Simply close this frame to lock the UART back in the main window.

Syntax Highlighting
Now, assembly code written in EdSim51 is automatically syntax highlighted. Instructions are coloured blue, assembler directives (such as ORG, USING, etc) are coloured purple, aliases (for example, the assembler replaces TMOD with the address of TMOD) are coloured orange and comments are coloured green.

Switching off syntax highlighting: if you wish to turn off syntax highlighting, simply right-click anywhere in the assembly code window and respond to the prompt.

Change the System Clock Frequency
Originally, the simulator ran with a system clock frequency of 12 MHz. Now the user can enter a value for the system clock frequency in MHz.
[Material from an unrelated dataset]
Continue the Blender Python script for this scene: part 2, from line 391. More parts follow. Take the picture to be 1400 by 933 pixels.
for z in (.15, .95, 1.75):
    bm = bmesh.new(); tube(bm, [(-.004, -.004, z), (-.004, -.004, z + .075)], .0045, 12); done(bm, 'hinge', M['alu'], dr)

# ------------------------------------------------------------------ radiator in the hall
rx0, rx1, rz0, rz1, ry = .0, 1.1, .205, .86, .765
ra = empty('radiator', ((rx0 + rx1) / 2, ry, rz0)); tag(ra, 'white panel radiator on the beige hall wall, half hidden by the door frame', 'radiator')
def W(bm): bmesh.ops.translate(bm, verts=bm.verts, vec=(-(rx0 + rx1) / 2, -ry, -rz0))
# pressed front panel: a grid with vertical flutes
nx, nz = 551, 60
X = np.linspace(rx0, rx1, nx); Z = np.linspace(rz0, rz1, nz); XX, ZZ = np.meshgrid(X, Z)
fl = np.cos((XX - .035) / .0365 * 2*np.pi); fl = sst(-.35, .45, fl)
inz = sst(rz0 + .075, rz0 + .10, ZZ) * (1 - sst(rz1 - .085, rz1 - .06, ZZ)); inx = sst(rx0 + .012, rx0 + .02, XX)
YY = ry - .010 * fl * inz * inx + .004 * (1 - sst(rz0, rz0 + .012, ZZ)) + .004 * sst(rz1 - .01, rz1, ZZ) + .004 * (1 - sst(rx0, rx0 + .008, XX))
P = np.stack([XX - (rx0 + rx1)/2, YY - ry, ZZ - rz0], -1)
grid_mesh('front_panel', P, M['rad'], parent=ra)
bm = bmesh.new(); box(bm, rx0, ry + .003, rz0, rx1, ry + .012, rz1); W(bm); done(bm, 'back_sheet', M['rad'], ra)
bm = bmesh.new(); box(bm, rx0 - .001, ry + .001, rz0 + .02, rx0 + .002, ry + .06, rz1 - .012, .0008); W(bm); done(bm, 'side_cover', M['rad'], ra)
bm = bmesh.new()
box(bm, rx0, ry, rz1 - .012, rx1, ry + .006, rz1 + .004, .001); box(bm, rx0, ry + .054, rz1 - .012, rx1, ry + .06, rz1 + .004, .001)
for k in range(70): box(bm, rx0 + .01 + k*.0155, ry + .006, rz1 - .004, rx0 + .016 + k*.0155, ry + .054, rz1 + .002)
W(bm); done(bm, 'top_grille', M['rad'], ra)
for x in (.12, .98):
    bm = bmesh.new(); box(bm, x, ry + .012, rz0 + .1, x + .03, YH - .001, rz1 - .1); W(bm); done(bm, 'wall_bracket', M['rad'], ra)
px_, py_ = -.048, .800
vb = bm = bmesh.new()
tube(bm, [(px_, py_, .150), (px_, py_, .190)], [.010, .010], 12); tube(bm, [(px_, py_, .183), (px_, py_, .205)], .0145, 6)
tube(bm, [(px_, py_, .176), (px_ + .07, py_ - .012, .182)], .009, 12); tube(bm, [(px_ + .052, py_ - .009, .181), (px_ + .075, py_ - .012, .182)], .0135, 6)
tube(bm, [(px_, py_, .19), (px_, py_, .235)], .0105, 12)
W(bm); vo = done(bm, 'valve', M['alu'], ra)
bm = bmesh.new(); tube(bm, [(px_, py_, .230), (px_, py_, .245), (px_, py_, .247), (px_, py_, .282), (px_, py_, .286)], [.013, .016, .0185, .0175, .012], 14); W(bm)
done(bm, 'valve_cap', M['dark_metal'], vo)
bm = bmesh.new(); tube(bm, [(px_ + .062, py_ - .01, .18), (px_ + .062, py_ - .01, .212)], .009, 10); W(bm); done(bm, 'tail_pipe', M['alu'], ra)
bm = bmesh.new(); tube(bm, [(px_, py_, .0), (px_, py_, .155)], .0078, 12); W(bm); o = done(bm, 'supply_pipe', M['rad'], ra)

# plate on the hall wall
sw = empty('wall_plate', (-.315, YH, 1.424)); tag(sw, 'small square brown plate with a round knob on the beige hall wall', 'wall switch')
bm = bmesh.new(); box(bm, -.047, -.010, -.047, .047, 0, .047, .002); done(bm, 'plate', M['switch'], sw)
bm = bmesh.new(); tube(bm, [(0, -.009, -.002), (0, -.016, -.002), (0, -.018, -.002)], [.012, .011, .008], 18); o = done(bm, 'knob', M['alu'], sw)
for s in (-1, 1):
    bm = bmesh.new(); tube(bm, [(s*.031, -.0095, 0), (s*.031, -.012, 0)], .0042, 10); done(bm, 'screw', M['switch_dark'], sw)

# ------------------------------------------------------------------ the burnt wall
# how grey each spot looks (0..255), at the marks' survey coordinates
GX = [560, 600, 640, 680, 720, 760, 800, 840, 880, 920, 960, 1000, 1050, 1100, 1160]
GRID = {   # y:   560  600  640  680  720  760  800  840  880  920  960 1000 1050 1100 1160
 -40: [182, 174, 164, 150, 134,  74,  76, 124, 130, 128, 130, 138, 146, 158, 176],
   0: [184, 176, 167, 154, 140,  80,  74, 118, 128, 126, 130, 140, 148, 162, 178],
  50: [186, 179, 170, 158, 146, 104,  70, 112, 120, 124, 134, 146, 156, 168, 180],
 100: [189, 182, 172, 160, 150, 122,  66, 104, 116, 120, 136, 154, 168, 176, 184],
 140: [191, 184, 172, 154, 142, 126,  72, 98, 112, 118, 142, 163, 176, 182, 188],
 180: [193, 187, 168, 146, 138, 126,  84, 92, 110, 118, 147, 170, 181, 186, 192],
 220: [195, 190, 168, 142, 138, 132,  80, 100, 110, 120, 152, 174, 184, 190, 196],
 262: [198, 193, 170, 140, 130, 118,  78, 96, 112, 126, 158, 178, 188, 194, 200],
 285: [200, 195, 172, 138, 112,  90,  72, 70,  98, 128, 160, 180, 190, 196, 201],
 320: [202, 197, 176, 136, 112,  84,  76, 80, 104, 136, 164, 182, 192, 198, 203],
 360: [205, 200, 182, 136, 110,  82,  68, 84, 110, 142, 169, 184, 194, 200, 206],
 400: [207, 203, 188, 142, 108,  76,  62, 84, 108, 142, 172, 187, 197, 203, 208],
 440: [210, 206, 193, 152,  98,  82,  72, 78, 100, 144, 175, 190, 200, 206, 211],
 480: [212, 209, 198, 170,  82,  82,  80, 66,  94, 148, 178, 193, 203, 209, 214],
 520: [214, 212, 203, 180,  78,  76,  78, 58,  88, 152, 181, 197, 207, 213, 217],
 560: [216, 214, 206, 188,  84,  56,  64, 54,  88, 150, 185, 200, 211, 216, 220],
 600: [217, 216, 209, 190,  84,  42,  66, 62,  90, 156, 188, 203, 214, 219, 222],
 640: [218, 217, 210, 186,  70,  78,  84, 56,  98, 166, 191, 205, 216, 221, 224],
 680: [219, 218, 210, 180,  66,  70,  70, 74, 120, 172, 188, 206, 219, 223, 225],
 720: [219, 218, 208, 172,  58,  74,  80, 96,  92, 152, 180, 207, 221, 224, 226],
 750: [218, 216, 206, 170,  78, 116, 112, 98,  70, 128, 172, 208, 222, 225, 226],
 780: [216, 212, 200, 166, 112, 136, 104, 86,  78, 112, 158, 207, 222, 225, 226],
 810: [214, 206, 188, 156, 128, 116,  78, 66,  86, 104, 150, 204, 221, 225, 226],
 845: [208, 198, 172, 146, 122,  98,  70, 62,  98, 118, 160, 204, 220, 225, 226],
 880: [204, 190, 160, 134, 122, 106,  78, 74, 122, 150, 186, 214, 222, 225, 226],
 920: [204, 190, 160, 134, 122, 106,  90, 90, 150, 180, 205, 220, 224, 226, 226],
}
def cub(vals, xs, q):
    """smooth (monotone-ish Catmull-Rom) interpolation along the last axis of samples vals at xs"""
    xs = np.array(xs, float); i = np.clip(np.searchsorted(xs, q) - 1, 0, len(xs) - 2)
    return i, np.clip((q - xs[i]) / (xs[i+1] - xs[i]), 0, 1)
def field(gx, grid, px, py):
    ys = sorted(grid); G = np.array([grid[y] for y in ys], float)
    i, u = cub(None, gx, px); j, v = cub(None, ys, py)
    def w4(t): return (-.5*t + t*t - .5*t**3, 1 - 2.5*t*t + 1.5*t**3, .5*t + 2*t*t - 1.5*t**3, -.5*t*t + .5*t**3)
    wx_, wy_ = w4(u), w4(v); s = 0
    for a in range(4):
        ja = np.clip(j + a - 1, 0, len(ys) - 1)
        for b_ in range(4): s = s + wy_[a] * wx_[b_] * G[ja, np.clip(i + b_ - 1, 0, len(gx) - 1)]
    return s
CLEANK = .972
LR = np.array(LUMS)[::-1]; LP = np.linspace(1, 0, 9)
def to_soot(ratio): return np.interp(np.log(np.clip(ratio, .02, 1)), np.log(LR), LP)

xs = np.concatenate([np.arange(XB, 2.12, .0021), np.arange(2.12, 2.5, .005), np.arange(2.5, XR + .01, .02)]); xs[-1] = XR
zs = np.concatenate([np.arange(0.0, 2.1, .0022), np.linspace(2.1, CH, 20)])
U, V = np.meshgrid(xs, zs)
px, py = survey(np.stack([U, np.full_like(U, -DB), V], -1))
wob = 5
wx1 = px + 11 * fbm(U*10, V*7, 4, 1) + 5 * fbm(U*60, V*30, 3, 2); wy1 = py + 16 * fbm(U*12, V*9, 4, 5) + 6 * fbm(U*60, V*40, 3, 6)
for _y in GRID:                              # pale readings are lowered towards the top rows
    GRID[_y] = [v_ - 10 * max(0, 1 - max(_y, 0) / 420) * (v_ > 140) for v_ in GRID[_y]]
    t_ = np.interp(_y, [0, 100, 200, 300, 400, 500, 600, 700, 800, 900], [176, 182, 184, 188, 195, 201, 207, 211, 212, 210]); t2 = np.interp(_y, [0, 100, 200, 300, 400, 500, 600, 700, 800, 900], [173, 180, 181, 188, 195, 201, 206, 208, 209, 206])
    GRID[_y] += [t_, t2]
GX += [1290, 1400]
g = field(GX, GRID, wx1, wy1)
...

UART Transmitting HEX Data
Up until now, the external UART only transmitted text – whatever the user typed in the Tx field was transmitted to the 8051. Now, a list of 8-bit numbers (written in HEX) can be transmitted. To do so, the user encloses the list in curly braces, each number separated by a comma, as shown in the image opposite.

When text is transmitted, it is terminated by 0DH. This is not the case with a list of numbers. In the example shown opposite, the four numbers 56, 3a, 23 and e7 are transmitted, nothing more.


If the user wishes to send {56, 3a, 23, e7} as text rather than a list of 8-bit numbers, the text is escaped using the \ character. Therefore, \{56, 3a, 23, e7} in the Tx field would result in {56, 3a, 23, e7} followed by 0DH being transmitted to the 8051.

Keypad Modes
Now the user can select from three modes of operation:

  • Standard – any number of keys can be closed at the same time.
  • Pulse – once the mouse button is released the key reopens.
  • Radio – in radio mode only one key at a time can be closed.

Keypad And External 1 Interrupt

Until now the keypad could only be implemented using busy-waiting. It can still be implemented in that manner, but it can also be used together with the 8051 external 1 interrupt pin, P3.3.

Note: this pin, P3.3, is also used by the display-select decoder, therefore multiplexing of the 7-segment displays cannot be implemented together with the keypad interrupt. To multiplex the displays and use the keypad at the same time, the keypad must be implemented using busy waiting.

Intel HEX Reader/Writer
You can now save your source code in Intel HEX format. Or you can write C code for the 8051 using one of many available 8051 C compilers, then import the HEX code into the EdSim51 Simulator.

Simulator Window Update
As with many microcontroller simulators, EdSim51 allows the user to either step through a program, executing a single instruction per step, or to run the program continuously. In the original EdSim51 design, when running a program, the simulator would execute one instruction, update the screen, pause for a quarter second, then proceed with the next instruction and so on. This allowed the programmer to observe changes in the hardware and registers for each executed instruction. However, while this is very useful for debugging, it meant the user would need to wait a long time for things to happen (examples: data transmitted on the serial port to appear on the UART, an LED flashing at half second intervals, etc).

The best of both: now the user has the choice. Using the Update Freq. drop down menu (shown opposite) the programmer can choose how often the screen should be updated. The choices are: update the screen after every instruction execution (the default), after 100, 1000, 10,000 or 50,000 executed instructions.

Type in a value: the options available from the menu may not be appropriate. Therefore, the user can now enter a number rather than select a value from the list. For the entered number to take effect, the user must hit Enter on the computer keyboard.